114:00 — Domain-Independent Dynamic Programming

Domain-independent dynamic programming (DIDP) is a general-purpose system for modeling and solving combinatorial optimization problems based on dynamic programming (DP). The aim of the DIDP system is to declaratively model problems in a DP-based formulation and then solve the formulation with a general-purpose solver. To date, we have implemented a number of solvers based on heuristic search as studied extensively in AI. Our numerical results have shown that DIDP out-performs state-of-the-art MIP and CP approaches on a variety of combinatorial problem benchmarks including traveling salesperson with time windows, orienteering, single machine scheduling, and assembly line balancing. In this presentation, we provide an overview of the DIDP modeling and solving approaches and recent numerical results. We then provide a detailed examination of the models and solver behavior for selected problem classes to elucidate problem characteristics that lend themselves to strong DIDP performance.

214:30 — Lazy MIP Solving with Methods from SAT

In the past, there have been many approaches to integrate ideas from SAT into MIP solving and vice versa. In particular, conflict analysis, originally developed for SAT, has been established as a standard in modern MIP solvers to compute stronger cutting planes from conflicts that were derived during the search. An important difference between conflict analysis in MIP and SAT is, however, that MIP uses conflict analysis mostly as an add-on to improve the LP-relaxation during a branch-and-bound procedure while for SAT it constitutes the actual solving method, also called Conflict-Driven Clause learning (CDCL). This raises the question if we could similarly develop a MIP solver that is built exclusively on lazy methods rather than branch-and-bound, i.e. on successively learning constraints from conflicts that occur during the search. In this talk, we will present a first version of such a lazy MIP solver which we developed as an extension to our constraint programming (CP) engine LazyCP which previously used pseudo-Boolean methods to solve finite-domain CPs. We will present some first computational results and discuss some observed strengths, weaknesses and potential improvements to the “lazy approach” of solving MIPs.

315:00 — Automated Streamlining for Constraint Satisfaction Problems.

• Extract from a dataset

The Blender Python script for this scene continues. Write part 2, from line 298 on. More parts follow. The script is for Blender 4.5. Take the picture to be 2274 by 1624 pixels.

Before a combinatorial search problem can be solved with constraint solving or a related technique it must first be modelled: a set of variables chosen to represent the decisions we must make in solving the problem, and a set of constraints specifying allowed combinations of variable assignments. Since the search spaces involved can be vast, an effective model of a problem of interest has a very significant impact on the solving process. Steps such as breaking symmetry and/or adding implied constraints to aid the solver in making inferences and therefore detecting dead ends earlier in search can be used to improve an initial model. If performance remains unsatisfactory, a more aggressive step that can be taken is the addition of streamliner constraints, which are not guaranteed to be sound but are designed to focus effort on a highly restricted but promising portion of the search space. When the concept was originally introduced, generating effective streamliner constraints was a manual, difficult and time-consuming task. This talk will present an automated approach to the generation, search and selection of streamliner portfolios to produce a substantial reduction in search across a diversity of problems.

415:30 — Query-Based Constraint Acquisition

Constraint Acquisition (CA) is a fundamental symbolic learning approach which learns concepts under the form of constraint networks. By classifying positive and negative instances, CA progressively eliminates constraints from a bias containing all possible constraints between variables. When a CA process raises queries to an external oracle, the learning approach becomes active. In recent years, query-based CA has become a popular method to acquire knowledge under the form of constraint networks, to handle partial answers over positive and negative instances, to deal with uncertainty in data instances, and acquire qualitative constraints. This talk surveys existing query-based CA methods and presents its main application areas which range from robotics to software engineering. Deploying query-based CA for explaining the results of classification models developed with opaque machine learning models is an important perspective of this symbolic learning approach.